Simplified Modeling of Turbidite Channel Reservoirs

Abstract

Summary Effective properties can represent fine-scale geologic heterogeneities in simple full-field reservoir models without having to model them explicitly. A comprehensive simulation study tests the sensitivity of dynamic connectivity in turbidite channel reservoirs to a large number of stratigraphic and engineering parameters. Simulations performed using geologically realistic sector models at multiple levels of stratigraphic resolution show that dynamic connectivity is governed by large-scale architectural parameters, such as meander-belt size, net-to-gross ratio, degree of depositional-storey amalgamation, and stratigraphic parameters that describe the shale architecture at multiple scales (e.g., shale-drape coverage and shale-drape frequency of occurrence).

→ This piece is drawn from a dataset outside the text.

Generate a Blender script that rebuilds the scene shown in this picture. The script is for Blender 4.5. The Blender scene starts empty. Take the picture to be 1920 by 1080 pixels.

We demonstrate how to rapidly generate effective properties at multiple geologic scales, incorporating the effect of channel architecture and reservoir connectivity into simple dynamic models. Use of simple dynamic models in conjunction with effective properties, principally geologically based pseudorelative permeabilities, accelerates the simulation workflow significantly. We show that a statistical distribution of the recovery factor (RF) can be produced within hours instead of days by the combined use of Monte Carlo simulation and a simple dynamic model with effective properties. Recovery factors estimated with our simplified modeling method agree well with observed RF distributions of turbidite channel reservoirs with significant production history.